WHAT YOU HAVE TO DO: Reading down the listing below, count the lines where the word "high" shows up, then give only that count.

DATA BLOCK:
----
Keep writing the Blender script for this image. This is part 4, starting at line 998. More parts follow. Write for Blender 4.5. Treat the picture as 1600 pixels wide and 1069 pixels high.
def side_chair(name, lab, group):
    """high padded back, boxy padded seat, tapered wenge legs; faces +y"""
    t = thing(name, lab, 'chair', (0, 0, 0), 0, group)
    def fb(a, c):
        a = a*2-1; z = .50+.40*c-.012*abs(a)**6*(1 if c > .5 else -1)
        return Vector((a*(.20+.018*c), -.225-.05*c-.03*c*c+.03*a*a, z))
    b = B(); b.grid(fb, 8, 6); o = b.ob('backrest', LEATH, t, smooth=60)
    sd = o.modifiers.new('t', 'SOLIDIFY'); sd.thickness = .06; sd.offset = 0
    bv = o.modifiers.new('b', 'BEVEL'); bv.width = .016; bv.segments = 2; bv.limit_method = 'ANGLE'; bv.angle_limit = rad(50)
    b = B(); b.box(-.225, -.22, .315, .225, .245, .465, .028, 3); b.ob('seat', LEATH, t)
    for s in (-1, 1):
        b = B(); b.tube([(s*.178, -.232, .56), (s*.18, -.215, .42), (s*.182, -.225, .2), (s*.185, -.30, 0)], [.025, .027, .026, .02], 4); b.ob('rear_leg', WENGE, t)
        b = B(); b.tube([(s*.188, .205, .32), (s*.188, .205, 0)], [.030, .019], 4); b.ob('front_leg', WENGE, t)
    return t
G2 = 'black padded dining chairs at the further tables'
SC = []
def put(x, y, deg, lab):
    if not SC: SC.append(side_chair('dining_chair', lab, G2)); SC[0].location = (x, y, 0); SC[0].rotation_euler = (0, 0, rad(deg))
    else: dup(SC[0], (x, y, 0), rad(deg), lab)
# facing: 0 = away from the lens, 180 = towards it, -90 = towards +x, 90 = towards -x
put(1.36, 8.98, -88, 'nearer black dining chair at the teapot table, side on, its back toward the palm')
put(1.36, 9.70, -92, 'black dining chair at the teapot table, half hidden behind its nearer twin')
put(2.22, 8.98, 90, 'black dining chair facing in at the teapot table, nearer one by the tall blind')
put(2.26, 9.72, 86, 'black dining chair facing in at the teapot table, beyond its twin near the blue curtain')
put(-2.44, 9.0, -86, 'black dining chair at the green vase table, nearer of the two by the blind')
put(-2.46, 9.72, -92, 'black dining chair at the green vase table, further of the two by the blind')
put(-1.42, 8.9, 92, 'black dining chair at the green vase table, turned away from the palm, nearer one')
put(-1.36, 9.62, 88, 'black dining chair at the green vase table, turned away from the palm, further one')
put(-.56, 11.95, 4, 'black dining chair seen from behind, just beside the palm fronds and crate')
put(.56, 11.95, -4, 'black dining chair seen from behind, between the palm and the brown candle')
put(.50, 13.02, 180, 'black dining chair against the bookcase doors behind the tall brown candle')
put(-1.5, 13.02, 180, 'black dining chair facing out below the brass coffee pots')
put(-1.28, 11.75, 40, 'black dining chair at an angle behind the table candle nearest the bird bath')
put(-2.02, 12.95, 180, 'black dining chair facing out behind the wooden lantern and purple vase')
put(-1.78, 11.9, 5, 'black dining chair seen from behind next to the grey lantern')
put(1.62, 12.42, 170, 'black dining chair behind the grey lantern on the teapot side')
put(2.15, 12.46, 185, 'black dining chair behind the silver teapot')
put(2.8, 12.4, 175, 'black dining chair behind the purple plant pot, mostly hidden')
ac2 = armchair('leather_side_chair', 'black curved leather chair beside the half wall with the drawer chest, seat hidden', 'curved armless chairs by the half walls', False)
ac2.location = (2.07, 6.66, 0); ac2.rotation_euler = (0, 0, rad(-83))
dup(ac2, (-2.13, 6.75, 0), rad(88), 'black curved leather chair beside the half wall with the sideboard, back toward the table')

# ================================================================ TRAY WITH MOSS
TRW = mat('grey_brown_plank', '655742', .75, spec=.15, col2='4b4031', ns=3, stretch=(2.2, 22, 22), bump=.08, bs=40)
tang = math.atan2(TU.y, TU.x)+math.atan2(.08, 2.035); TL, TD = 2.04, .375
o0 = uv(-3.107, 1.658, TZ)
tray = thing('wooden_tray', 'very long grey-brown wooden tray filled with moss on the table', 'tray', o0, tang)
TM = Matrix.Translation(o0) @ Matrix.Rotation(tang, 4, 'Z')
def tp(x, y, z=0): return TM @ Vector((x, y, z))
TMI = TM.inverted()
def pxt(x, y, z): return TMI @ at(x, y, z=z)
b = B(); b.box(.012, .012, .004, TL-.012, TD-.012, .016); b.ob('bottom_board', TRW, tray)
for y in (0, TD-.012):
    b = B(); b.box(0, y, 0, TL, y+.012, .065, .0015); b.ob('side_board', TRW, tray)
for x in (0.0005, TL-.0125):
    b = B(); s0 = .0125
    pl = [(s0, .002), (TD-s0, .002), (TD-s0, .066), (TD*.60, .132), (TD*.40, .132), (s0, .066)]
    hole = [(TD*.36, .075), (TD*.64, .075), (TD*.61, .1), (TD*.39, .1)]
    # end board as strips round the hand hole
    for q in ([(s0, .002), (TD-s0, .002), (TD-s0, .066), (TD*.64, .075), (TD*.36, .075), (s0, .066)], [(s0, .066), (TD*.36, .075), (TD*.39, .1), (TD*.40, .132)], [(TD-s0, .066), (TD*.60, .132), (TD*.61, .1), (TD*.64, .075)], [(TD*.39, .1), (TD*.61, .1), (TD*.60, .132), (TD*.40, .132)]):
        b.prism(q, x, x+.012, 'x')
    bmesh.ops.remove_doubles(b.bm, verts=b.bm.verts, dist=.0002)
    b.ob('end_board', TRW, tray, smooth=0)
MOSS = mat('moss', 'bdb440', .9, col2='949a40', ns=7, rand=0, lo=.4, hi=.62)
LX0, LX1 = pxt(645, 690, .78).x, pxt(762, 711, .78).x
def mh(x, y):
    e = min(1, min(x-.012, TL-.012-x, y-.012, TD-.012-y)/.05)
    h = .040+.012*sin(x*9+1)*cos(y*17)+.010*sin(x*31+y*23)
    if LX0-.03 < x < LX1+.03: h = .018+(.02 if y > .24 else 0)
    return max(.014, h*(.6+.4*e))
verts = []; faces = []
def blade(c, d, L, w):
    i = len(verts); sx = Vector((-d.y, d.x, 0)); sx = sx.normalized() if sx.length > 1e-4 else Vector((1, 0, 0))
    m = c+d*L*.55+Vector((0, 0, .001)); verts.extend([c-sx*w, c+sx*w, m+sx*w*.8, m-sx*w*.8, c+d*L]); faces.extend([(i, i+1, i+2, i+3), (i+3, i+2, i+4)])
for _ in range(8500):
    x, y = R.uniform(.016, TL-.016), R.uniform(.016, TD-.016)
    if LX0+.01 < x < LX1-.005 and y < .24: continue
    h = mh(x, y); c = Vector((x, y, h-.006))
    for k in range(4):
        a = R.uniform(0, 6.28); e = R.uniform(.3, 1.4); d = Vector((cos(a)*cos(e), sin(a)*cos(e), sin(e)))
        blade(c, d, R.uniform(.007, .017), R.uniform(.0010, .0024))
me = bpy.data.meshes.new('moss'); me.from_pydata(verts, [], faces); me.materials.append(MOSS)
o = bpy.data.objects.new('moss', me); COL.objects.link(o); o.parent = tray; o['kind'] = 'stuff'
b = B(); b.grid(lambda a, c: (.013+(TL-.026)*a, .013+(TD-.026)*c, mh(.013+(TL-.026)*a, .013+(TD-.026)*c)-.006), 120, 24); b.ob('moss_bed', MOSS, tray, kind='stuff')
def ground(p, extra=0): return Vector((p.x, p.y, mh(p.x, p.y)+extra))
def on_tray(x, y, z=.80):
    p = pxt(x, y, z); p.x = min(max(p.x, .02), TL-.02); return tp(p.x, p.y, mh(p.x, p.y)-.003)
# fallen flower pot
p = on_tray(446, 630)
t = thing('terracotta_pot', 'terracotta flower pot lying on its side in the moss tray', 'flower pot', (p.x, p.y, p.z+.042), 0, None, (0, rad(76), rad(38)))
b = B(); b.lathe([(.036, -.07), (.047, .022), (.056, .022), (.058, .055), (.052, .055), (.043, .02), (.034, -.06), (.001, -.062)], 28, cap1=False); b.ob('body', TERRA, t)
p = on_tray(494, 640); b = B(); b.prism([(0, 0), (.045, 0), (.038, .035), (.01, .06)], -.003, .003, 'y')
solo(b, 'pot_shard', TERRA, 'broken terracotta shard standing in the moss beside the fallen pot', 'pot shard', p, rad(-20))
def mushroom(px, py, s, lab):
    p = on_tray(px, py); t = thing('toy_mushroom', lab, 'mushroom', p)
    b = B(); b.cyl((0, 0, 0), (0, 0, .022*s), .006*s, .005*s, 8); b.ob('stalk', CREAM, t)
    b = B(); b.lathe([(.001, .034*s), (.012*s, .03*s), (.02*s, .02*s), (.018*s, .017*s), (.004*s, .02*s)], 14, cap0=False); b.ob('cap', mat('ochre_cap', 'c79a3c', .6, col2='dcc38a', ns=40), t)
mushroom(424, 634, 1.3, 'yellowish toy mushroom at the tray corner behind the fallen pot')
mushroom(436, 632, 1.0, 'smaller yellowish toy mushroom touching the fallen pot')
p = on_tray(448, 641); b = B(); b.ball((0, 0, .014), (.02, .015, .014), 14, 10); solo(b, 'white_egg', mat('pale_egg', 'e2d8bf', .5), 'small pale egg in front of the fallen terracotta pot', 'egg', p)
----
EXERCISE SOLUTION: 2